• **Given information**:
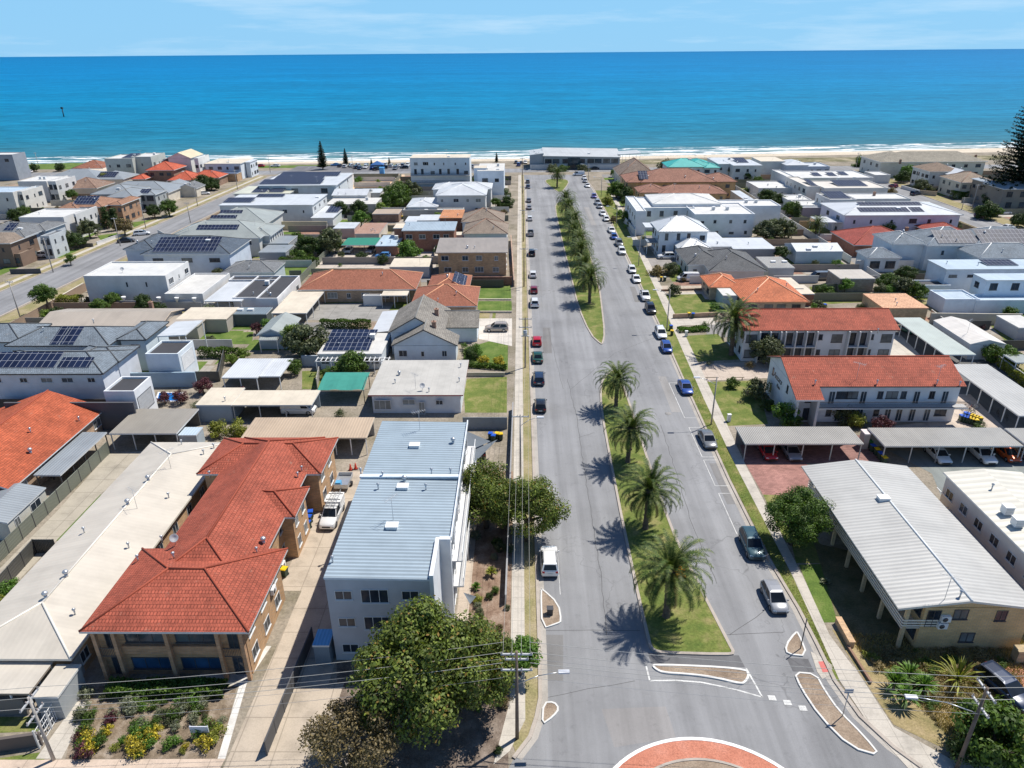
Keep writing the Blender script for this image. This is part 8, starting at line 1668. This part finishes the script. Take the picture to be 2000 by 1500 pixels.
# shade sails over the bin bay
def sail(label, q, mat):
    m = MB(); n_ = 6; A, B_, C = [Vector(p) for p in q]
    for i in range(n_):
        for j in range(n_-i):
            f = lambda i_, j_: tuple(A+(B_-A)*i_/n_+(C-A)*j_/n_-Vector((0, 0, 1.6))*(i_/n_)*(j_/n_)*(1-i_/n_-j_/n_)*2); m.face([f(i, j), f(i+1, j), f(i, j+1)], 0, True)
            if i+j < n_-1: m.face([f(i+1, j), f(i+1, j+1), f(i, j+1)], 0, True)
    solo('shade_sail', m, mat, label, 'shade sail')
sg = m_plain((.13, .15, .17), .9)
sail('dark grey shade sail behind the grey flats, farther one', [(*P(902, 838, 3), 3), (*P(958, 862, 2.6), 2.6), (*P(905, 885, 2.8), 2.8)], sg); sail('dark grey shade sail behind the grey flats, nearer one', [(*P(905, 888, 2.6), 2.6), (*P(972, 858, 2.4), 2.4), (*P(925, 905, 2.6), 2.6)], sg); sail('small grey shade sail over the side garden', [(*P(905, 1157, 2.4), 2.4), (*P(930, 1165, 2.4), 2.4), (*P(918, 1180, 2.3), 2.3)], sg)
bd('awning', 'small dark blue awning in the side garden of the grey flats', 'awning', [B((890, 1058), (915, 1058), (892, 1032), 2.5, 'skill', over=.1, posts=1, pm=GREYM)], GW, m_metal_roof((.1, .14, .18), .4, .4))
bd('lean_to', 'small bright blue shed roof in the shadow left of the grey flats', 'shed', [BW(-18.6, -17.1, 47.2, 49.2, 2.4, 'skill', over=.05)], m_render((.2, .25, .3)), m_metal_roof((.15, .42, .7), .3, .3))
# bicycles and scooters pile (simple frames) by the red flats
def bike(px, py, rz, label, colr=(.05, .05, .05)):
    T = thing('bicycle', label, 'bicycle', *P(px, py), 0, 'bicycles behind the flats', rz); fm = MB()
    for a, c in (((-.5, 0, .34), (-.1, 0, .34)), ((-.1, 0, .34), (-.2, 0, .85)), ((-.1, 0, .34), (.4, 0, .8)), ((-.18, 0, .75), (.38, 0, .85)), ((.4, 0, .95), (.52, 0, .34)), ((-.5, 0, .34), (-.18, 0, .75))): fm.tube(a, c, .02, .02, 5)
    o = bpy.data.objects.new('frame', fm.mesh('frame', m_plain(colr, .4))); link(o, T)
    for x in (-.5, .52):
        w_ = MB(); w_.lathe(0, 0, [(.31, -.02), (.34, 0), (.31, .02), (.31, -.02)], 18); w_.v = [tuple(Matrix.Translation((x, 0, .34))@Matrix.Rotation(pi/2, 4, 'X')@Vector(v)) for v in w_.v]; link(bpy.data.objects.new('wheel', w_.mesh('wheel', TYR)), T)
    s = MB(); s.box(-.32, -.08, -.07, .07, .88, .94); link(bpy.data.objects.new('saddle', s.mesh('saddle', TRIM)), T); s = MB(); s.tube((.4, -.25, 1.0), (.4, .25, 1.0), .02, .02, 5); link(bpy.data.objects.new('handlebar', s.mesh('handlebar', TRIM)), T)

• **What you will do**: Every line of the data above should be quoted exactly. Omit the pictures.

• **Correct output**:
Keep writing the Blender script for this image. This is part 8, starting at line 1668. This part finishes the script. Take the picture to be 2000 by 1500 pixels.
# shade sails over the bin bay
def sail(label, q, mat):
    m = MB(); n_ = 6; A, B_, C = [Vector(p) for p in q]
    for i in range(n_):
        for j in range(n_-i):
            f = lambda i_, j_: tuple(A+(B_-A)*i_/n_+(C-A)*j_/n_-Vector((0, 0, 1.6))*(i_/n_)*(j_/n_)*(1-i_/n_-j_/n_)*2); m.face([f(i, j), f(i+1, j), f(i, j+1)], 0, True)
            if i+j < n_-1: m.face([f(i+1, j), f(i+1, j+1), f(i, j+1)], 0, True)
    solo('shade_sail', m, mat, label, 'shade sail')
sg = m_plain((.13, .15, .17), .9)
sail('dark grey shade sail behind the grey flats, farther one', [(*P(902, 838, 3), 3), (*P(958, 862, 2.6), 2.6), (*P(905, 885, 2.8), 2.8)], sg); sail('dark grey shade sail behind the grey flats, nearer one', [(*P(905, 888, 2.6), 2.6), (*P(972, 858, 2.4), 2.4), (*P(925, 905, 2.6), 2.6)], sg); sail('small grey shade sail over the side garden', [(*P(905, 1157, 2.4), 2.4), (*P(930, 1165, 2.4), 2.4), (*P(918, 1180, 2.3), 2.3)], sg)
bd('awning', 'small dark blue awning in the side garden of the grey flats', 'awning', [B((890, 1058), (915, 1058), (892, 1032), 2.5, 'skill', over=.1, posts=1, pm=GREYM)], GW, m_metal_roof((.1, .14, .18), .4, .4))
bd('lean_to', 'small bright blue shed roof in the shadow left of the grey flats', 'shed', [BW(-18.6, -17.1, 47.2, 49.2, 2.4, 'skill', over=.05)], m_render((.2, .25, .3)), m_metal_roof((.15, .42, .7), .3, .3))
# bicycles and scooters pile (simple frames) by the red flats
def bike(px, py, rz, label, colr=(.05, .05, .05)):
    T = thing('bicycle', label, 'bicycle', *P(px, py), 0, 'bicycles behind the flats', rz); fm = MB()
    for a, c in (((-.5, 0, .34), (-.1, 0, .34)), ((-.1, 0, .34), (-.2, 0, .85)), ((-.1, 0, .34), (.4, 0, .8)), ((-.18, 0, .75), (.38, 0, .85)), ((.4, 0, .95), (.52, 0, .34)), ((-.5, 0, .34), (-.18, 0, .75))): fm.tube(a, c, .02, .02, 5)
    o = bpy.data.objects.new('frame', fm.mesh('frame', m_plain(colr, .4))); link(o, T)
    for x in (-.5, .52):
        w_ = MB(); w_.lathe(0, 0, [(.31, -.02), (.34, 0), (.31, .02), (.31, -.02)], 18); w_.v = [tuple(Matrix.Translation((x, 0, .34))@Matrix.Rotation(pi/2, 4, 'X')@Vector(v)) for v in w_.v]; link(bpy.data.objects.new('wheel', w_.mesh('wheel', TYR)), T)
    s = MB(); s.box(-.32, -.08, -.07, .07, .88, .94); link(bpy.data.objects.new('saddle', s.mesh('saddle', TRIM)), T); s = MB(); s.tube((.4, -.25, 1.0), (.4, .25, 1.0), .02, .02, 5); link(bpy.data.objects.new('handlebar', s.mesh('handlebar', TRIM)), T)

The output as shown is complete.